--- Start of Data provided ---

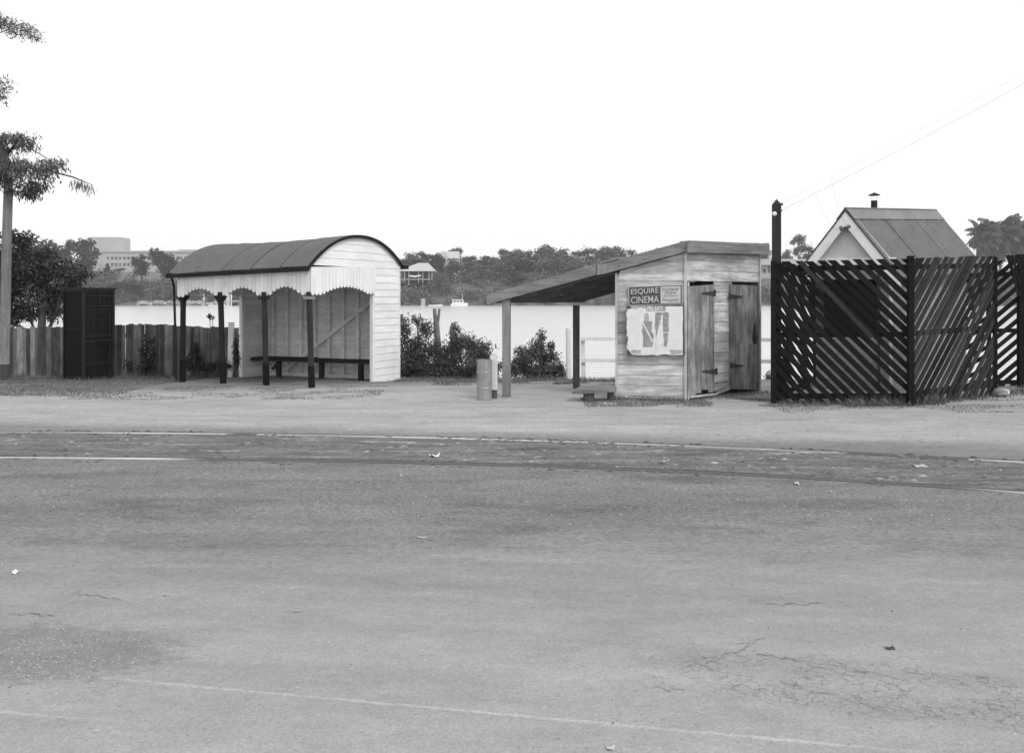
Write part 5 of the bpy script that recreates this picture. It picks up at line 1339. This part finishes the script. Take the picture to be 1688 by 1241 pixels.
bush('climber', 240, 612, 19.50, [(243, 562, 9, 10), (236, 582, 8, 16), (250, 585, 8, 14), (240, 602, 14, 8), (255, 560, 6, 5), (215, 600, 8, 10)], 900, .06, .04, 'thin straggling climber over the palings right of the dark booth', .2, M_leaf_near, -.1)
bush('climber', 322, 612, 19.15, [(321, 578, 10, 14), (318, 595, 14, 12), (330, 603, 14, 8), (312, 605, 12, 8)], 1300, .055, .042, 'dark leafy bush before the palings between the first two shelter posts', .1, M_leaf_near, -.1)
bush('climber', 350, 612, 19.15, [(350, 604, 16, 7), (366, 597, 8, 12), (340, 606, 10, 6), (376, 604, 6, 8)], 700, .05, .04, 'low dark creeper at the foot of the palings behind the second shelter post', .1, M_leaf_near, -.1)
bush('climber', 388, 610, 19.35, [(390, 570, 6, 22), (391, 585, 5, 10), (392, 595, 6, 12)], 500, .05, .035, 'narrow creeper on the palings between the whitewashed post and shelter wall', .2, M_leaf_near, -.1)
bush('seedling', 352, 560, 20.3, [(346, 521, 4, 2.5), (350, 524, 4, 2)], 60, .08, .04, 'thin seedling with a few leaves showing above the palings behind the shelter', 0, M_leaf_near, -.6)
bush('weed', 1488, 668, 13.42, [(1488, 655, 8, 7), (1470, 660, 8, 5), (1500, 660, 6, 5)], 260, .06, .012, 'spiky weed at the foot of the corner post of the slatted fence', -.5, M_leaf_gum, 0)
# dead stumps
t = thing('dead_trunk', P(722, 620, 19.75), 'pale forked dead trunk rising out of the shrub beside the shelter', 'tree stump')
mb = MB(); Ys = 19.75; mb.tube([P(724, 640, Ys), P(723, 580, Ys), P(720, 545, Ys), P(719, 530, Ys)], [.085, .08, .075, .07], 9); mb.tube([P(719.5, 538, Ys), P(717, 520, Ys), P(716, 509, Ys)], [.06, .045, .04], 8); mb.tube([P(720, 538, Ys), P(723, 520, Ys), P(724.5, 509, Ys)], [.05, .032, .03], 8); mb.build('trunk', M_bark, t)
t = thing('dead_trunk', P(748, 620, 19.7), 'short pale dead trunk half hidden in the shrub right of the forked one', 'tree stump')
mb = MB(); mb.tube([P(747, 640, Ys), P(746, 560, Ys), P(745, 542, Ys), P(747, 532, Ys)], [.07, .065, .06, .04], 8); mb.tube([P(745.5, 545, Ys), P(749, 536, Ys), P(750, 531, Ys)], [.035, .025, .02], 6); mb.build('trunk', M_bark, t)

# ------------------------------------------------------------------ litter
def scrap(u, v, wpx, hpx, mat, label, name='paper_scrap', lift=.03, z=.006):
    c = G(u, v); s = wpx / F * c.y / 2; d = max(.015, hpx / (CZ * F) * c.y * c.y / 2); mb = MB()
    pts = [[V((c.x + (i / 4 - .5) * 2 * s + rng.uniform(-.1, .1) * s, c.y + (j / 2 - .5) * 2 * d + rng.uniform(-.2, .2) * d, z + lift * (rng.random() * .6 + .4 * math.sin(i * 1.4 + j)) ** 2)) for i in range(5)] for j in range(3)]
    for j in range(2):
        for i in range(4): mb.poly([pts[j][i], pts[j][i + 1], pts[j + 1][i + 1], pts[j + 1][i]], rng.uniform(.85, 1.1))
    return tag(mb.build(name, mat), label, 'litter')
scrap(716, 753, 16, 2.5, M_paper, 'curled white paper scrap lying between the tram rails', lift=.05)
scrap(1517, 769, 20, 4, M_paperl, 'flat pale paper scrap between the rails towards the right', lift=.02)
scrap(26, 945, 8, 5, M_paper, 'small white paper scrap on the bitumen at the left edge', lift=.02)
scrap(1007, 1235, 14, 5, M_paperl, 'white scrap at the very bottom of the bitumen right of centre', lift=.02)
scrap(1467, 1070, 15, 5, M_rust, 'black scrap lying on the bitumen above the cracked patch', 'dark_scrap', .03)
scrap(696, 887, 14, 2, M_paperl, 'thin pale scrap on the bitumen below the tram track at centre left', lift=.02)
scrap(1313, 798, 7, 3, M_paper, 'tiny white scrap beside the near tram rail at right', lift=.02)
c = G(1648, 654); t = MB(); rb = random.Random(9)
us_ = [i * math.pi * 2 / 12 for i in range(13)]; 
def bagf(a, b):
    a2 = a % (2 * math.pi - 1e-6); k = 1 + .35 * mnoise.noise((math.cos(a2) * 1.6, math.sin(a2) * 1.6, b * 2.2))
    return (c.x + math.cos(a2) * .13 * k * math.sin(b), c.y + math.sin(a2) * .1 * k * math.sin(b), .07 + math.cos(b) * -.085 * k)
t.grid(bagf, us_, [i * math.pi / 7 for i in range(8)])
tag(t.build('crumpled_bag', plain('brown_paper', .22, .8, .35, 16)), 'crumpled paper bag lying against the right end of the slatted fence', 'litter')
c = G(1659, 652); t = MB(); t.poly([c + V((-.06, 0, .02)), c + V((.05, -.02, .03)), c + V((.07, .03, .10)), c + V((-.03, .03, .12))]); t.poly([c + V((-.06, 0, .02)), c + V((-.03, .03, .12)), c + V((-.08, .06, .05))])
tag(t.build('paper_scrap', M_paper), 'folded white paper scrap beside the crumpled bag', 'litter')

# ------------------------------------------------------------------ haze over the river
HAZE = .00028
if HAZE:
    mb = MB(); mb.box((-1450, -120, -7), (1450, 1400, 75))
    m = D.materials.new('haze_air'); m.use_nodes = True; nt = m.node_tree
    nt.nodes.remove(nt.nodes['Principled BSDF']); pv = nt.nodes.new('ShaderNodeVolumePrincipled')
    pv.inputs['Color'].default_value = (.93, .93, .93, 1); pv.inputs['Density'].default_value = HAZE
    nt.links.new(pv.outputs[0], nt.nodes['Material Output'].inputs['Volume'])
    tag(mb.build('haze', m), kind='stuff')

# ------------------------------------------------------------------ light, sky, camera
w = D.worlds.new('World'); scene.world = w; w.use_nodes = True; nt = w.node_tree; k = N(nt)
bg = nt.nodes['Background']
sky = k.n('ShaderNodeTexSky'); sky.sky_type = 'NISHITA'; sky.sun_disc = False
EL, AZ = math.radians(48), math.atan2(.66, -.75)             # sun to the right, behind the camera
sky.sun_elevation = EL; sky.sun_rotation = AZ; sky.dust_density = 6; sky.ozone_density = 1
bw_ = k.n('ShaderNodeRGBToBW'); k.l(sky.outputs[0], bw_.inputs[0])
mx = k.mix(.80, bw_.outputs[0], 13.0)                        # bright overcast veil
k.l(mx, bg.inputs['Color']); bg.inputs['Strength'].default_value = .1
su_ = D.lights.new('sun', 'SUN'); su_.energy = 1.5; su_.angle = math.radians(14)
so = D.objects.new('sun', su_); COL.objects.link(so)
dv = V((math.sin(AZ) * math.cos(EL), math.cos(AZ) * math.cos(EL), math.sin(EL)))
so.rotation_euler = dv.to_track_quat('Z', 'Y').to_euler(); so.location = dv * 60
cam = D.cameras.new('camera'); co_ = D.objects.new('camera', cam); COL.objects.link(co_)
cam.sensor_width = 36; cam.lens = 36 * F / 1688; cam.clip_end = 4000; cam.clip_start = .1
co_.location = (0, 0, CZ); co_.rotation_euler = (math.radians(90), 0, 0)
cam.shift_y = (V0 - 1241 / 2) / 1688
scene.camera = co_
scene.render.engine = 'CYCLES'
scene.cycles.use_denoising = True
scene.cycles.max_bounces = 5; scene.cycles.volume_bounces = 1
scene.cycles.caustics_reflective = False; scene.cycles.caustics_refractive = False
vs_ = scene.view_settings; vs_.view_transform = 'Standard'; vs_.look = 'None'; vs_.gamma = 1; vs_.exposure = 0; vs_.use_curve_mapping = False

--- End of Data provided ---

§ **Directions**
Repeat, word for word and with no pictures, only the lines running from the beginning of the data to the line that contains "6); mb.build('trunk', M_bark, t)".

§ **Task response**
Write part 5 of the bpy script that recreates this picture. It picks up at line 1339. This part finishes the script. Take the picture to be 1688 by 1241 pixels.
bush('climber', 240, 612, 19.50, [(243, 562, 9, 10), (236, 582, 8, 16), (250, 585, 8, 14), (240, 602, 14, 8), (255, 560, 6, 5), (215, 600, 8, 10)], 900, .06, .04, 'thin straggling climber over the palings right of the dark booth', .2, M_leaf_near, -.1)
bush('climber', 322, 612, 19.15, [(321, 578, 10, 14), (318, 595, 14, 12), (330, 603, 14, 8), (312, 605, 12, 8)], 1300, .055, .042, 'dark leafy bush before the palings between the first two shelter posts', .1, M_leaf_near, -.1)
bush('climber', 350, 612, 19.15, [(350, 604, 16, 7), (366, 597, 8, 12), (340, 606, 10, 6), (376, 604, 6, 8)], 700, .05, .04, 'low dark creeper at the foot of the palings behind the second shelter post', .1, M_leaf_near, -.1)
bush('climber', 388, 610, 19.35, [(390, 570, 6, 22), (391, 585, 5, 10), (392, 595, 6, 12)], 500, .05, .035, 'narrow creeper on the palings between the whitewashed post and shelter wall', .2, M_leaf_near, -.1)
bush('seedling', 352, 560, 20.3, [(346, 521, 4, 2.5), (350, 524, 4, 2)], 60, .08, .04, 'thin seedling with a few leaves showing above the palings behind the shelter', 0, M_leaf_near, -.6)
bush('weed', 1488, 668, 13.42, [(1488, 655, 8, 7), (1470, 660, 8, 5), (1500, 660, 6, 5)], 260, .06, .012, 'spiky weed at the foot of the corner post of the slatted fence', -.5, M_leaf_gum, 0)
# dead stumps
t = thing('dead_trunk', P(722, 620, 19.75), 'pale forked dead trunk rising out of the shrub beside the shelter', 'tree stump')
mb = MB(); Ys = 19.75; mb.tube([P(724, 640, Ys), P(723, 580, Ys), P(720, 545, Ys), P(719, 530, Ys)], [.085, .08, .075, .07], 9); mb.tube([P(719.5, 538, Ys), P(717, 520, Ys), P(716, 509, Ys)], [.06, .045, .04], 8); mb.tube([P(720, 538, Ys), P(723, 520, Ys), P(724.5, 509, Ys)], [.05, .032, .03], 8); mb.build('trunk', M_bark, t)
t = thing('dead_trunk', P(748, 620, 19.7), 'short pale dead trunk half hidden in the shrub right of the forked one', 'tree stump')
mb = MB(); mb.tube([P(747, 640, Ys), P(746, 560, Ys), P(745, 542, Ys), P(747, 532, Ys)], [.07, .065, .06, .04], 8); mb.tube([P(745.5, 545, Ys), P(749, 536, Ys), P(750, 531, Ys)], [.035, .025, .02], 6); mb.build('trunk', M_bark, t)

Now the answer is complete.